O responsável da Delta não esconde o entusiasmo. “Tudo depende da escala, mas estamos a falar de uma gota num oceano de potencial. Não aproveitamos mais porque temos o constrangimento do espaço”, afirma.
O importante, diz, era começar, ter a prova de que era possível montar o negócio. “O próximo desafio é aumentar a escala o que já se conseguiu fazer até agora”.
Admitindo que com a borra se podem fazer muitos subprodutos, Rui Miguel Nabeiro não esconde estar “a olhar para todas as possibilidades”. Mas é também cauteloso: “Hoje focamo-nos nesta” experiência.
E amanhã? “Quiçá amanhã estamos no Porto”.
Para Natan Jacquemin há um amanhã que já começou hoje.
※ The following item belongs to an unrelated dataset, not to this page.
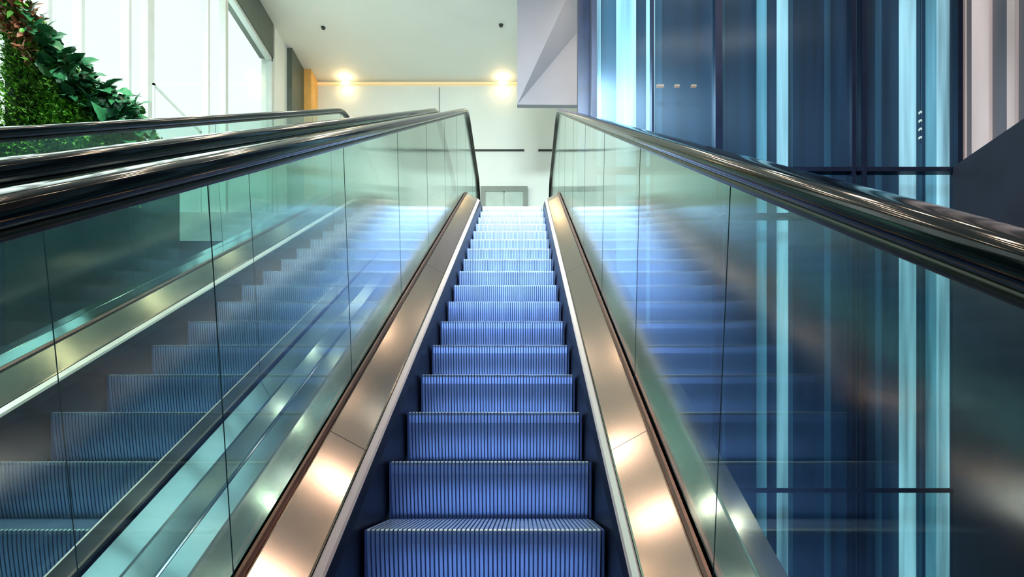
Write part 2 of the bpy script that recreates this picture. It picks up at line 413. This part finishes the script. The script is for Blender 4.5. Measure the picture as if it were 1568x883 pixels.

A NÃM também está a vender dois kits para que as pessoas possam produzir os seus próprios cogumelos, um que já inclui o substrato e outro sem substrato, incentivando o consumidor a aproveitar as suas próprias borras de café.
E nas traseiras da quinta dos cogumelos, as borras que já deram cogumelos ajudam a produzir alfaces, pimentos, couves e tomates, especiarias e condimentos, cenouras, cebolas e malaguetas. Só falta, num amanhã, as borras do café ajudarem a produzir café.